81-latka w bmw wjechała w przystanek. 12 osób rannych
81-letnia kobieta wjechała bmw w grupę ludzi na przystanku tramwajowym w Essen. Z tramwaju akurat wysiadali ludzie. 12 osób zostało rannych, trzy są w stanie krytycznym, a cztery w ciężkim. Przyczyn wypadku jeszcze nie ustalono. Seniorka, która siedziała za kierownicą szarego bmw, sama trafiła z obrażeniami do szpitala.
Krzyki przerażenia mieszające się z syrenami służb ratunkowych - taki obraz malował się w sobotni wieczór na ulicy Essen.
"Właśnie wysiedli z tramwaju"
Była godz. 17:30, gdy szare BMW X1 wjechało w grupę osób na przystanku Gervinusstraße. - Właśnie wysiedli z tramwaju - przyznał rzecznik policji Christoph Wickhorst w rozmowie z dziennikiem "Bild".
ZOBACZ: "Nikt w Polsce specjalnie pieszych nie rozjeżdża". Eksperci o wypadku w Żyrardowie
Auto poruszało się ze znaczną prędkością, więc skutki wypadku były poważne. 12 osób trafiło do szpitala. Media donoszą, że trzy osoby są w stanie krytycznym, a cztery w ciężkim.
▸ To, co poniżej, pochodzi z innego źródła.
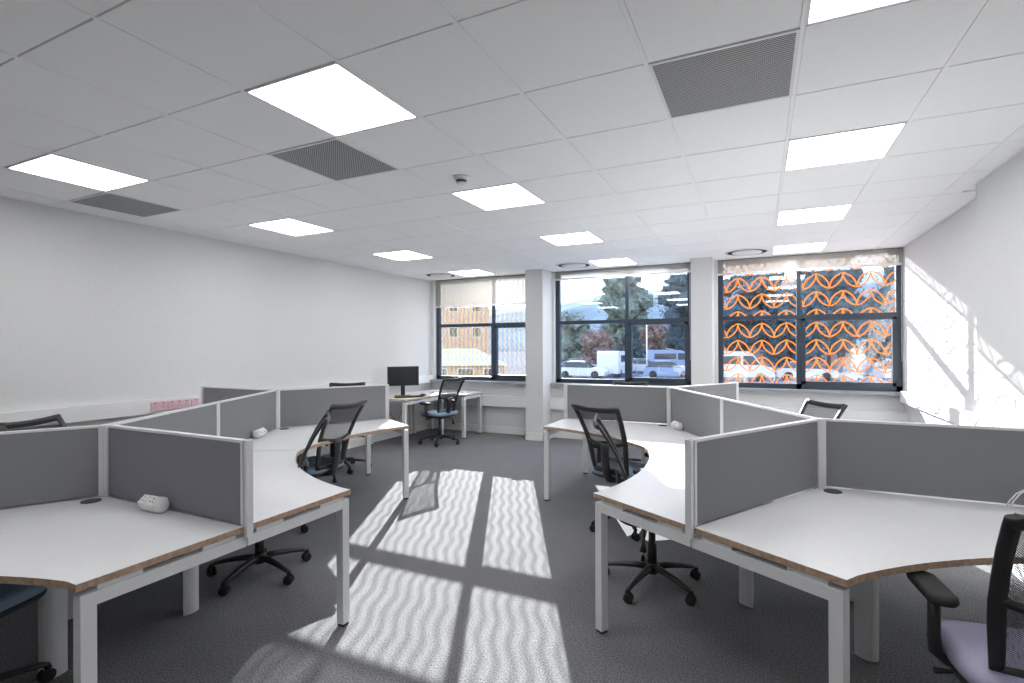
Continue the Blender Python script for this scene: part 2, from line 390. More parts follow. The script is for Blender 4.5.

Okazało się, że za kierownicą bmw siedziała 81-letnia kobieta. Policja wciąż jednak nie ustaliła, z jakiego powodu seniorka zjechała z jezdni, uderzając w ludzi. Kobieta również trafiła do szpitala z niegroźnymi obrażeniami. Autem podróżował z nią pasażer, ale niemieckie media nie podają informacji o tym, czy on również ucierpiał w wypadku.
Trzy osoby poniosły śmierć w Saksonii. Za kierownicą 76-latek
Tego samego dnia doszło do poważnego wypadku w pobliżu Delitzsch, w którym zginęło trzech pasażerów samochodu w wieku 69, 71 i 72 lat. Sprawcą wypadku był 76-letni kierowca, który nie zatrzymał się, napotykając korek na drodze krajowej i uderzył w trzy inne samochody przed nim. Kierowca przeżył, jest ciężko ranny.
Po obu wypadkach rozgorzała w Niemczech dyskusja, czy osoby w podeszłym wieku powinny prowadzić samochody, a jeśli tak, to czy nie powinny przechodzić częstszych i bardziej rygorystycznych badań medycznych.